I made a phone call to a crisis centre and had conversation with the nicest bloke. He put me on to a couple of outreach groups, which finally lead me to Calvary and a counsellor and a long discussion about all that is going on. I told Annie what I had done, asked if she was open to counselling and yes, she is. She then called and an appointment has been made for next Tuesday afternoon. Her first visit will be a private one and the plan is I will attend any others with her. I think it will help. She just needs to scream, if you get my drift. Just needs to release.

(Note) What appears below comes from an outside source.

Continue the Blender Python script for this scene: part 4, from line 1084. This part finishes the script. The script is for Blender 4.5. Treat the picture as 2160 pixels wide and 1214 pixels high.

All the legal stuff is still dragging on, this does not help. One by one they are being taken care of. It doesn't help her brother is so far removed from all this stuff and contributes nothing to the solution. I usually am the target of opportunity. She says something, I react. I say something, she reacts. We keep reading things into what has been said, something we never did before. She is as strong willed as I am, what a combination eh? I know tho, in the end it will all come good. When we are doing things that get us away from all that is going on around us, we are good. Time.

Thanks for listening,
Bill
 
Hang in there Bill. I've had my own family dwindle in the past few years and it is tough but it really does get comfortable after a while - maybe not easier. Do go to those consults - I did and it helped just to vent to a stranger.

Keeping you both in my thoughts.
 
A little advice about english law.......

Since Annie and Ians' names are not on the deed for the home Connie occupied, they have to pay taxes............. and a fee based on the value of ALL property owned!!!!!!!!!

Now had Connie put Annies or Ians name on the deed, no fee to the blood sucking lawyers!!!! to the tune of over 8,000 F'n dollars.... for doing F'k all. Not even advice on what to do at the bank, or any other thing finacial.

They just sit back and wait for you to sell property, then stick their grubby fingers up your A$$ and pull out as much money as the LAW Allows........ they are f'n worse than Contractors...........................

Can you tell I am livid about all this!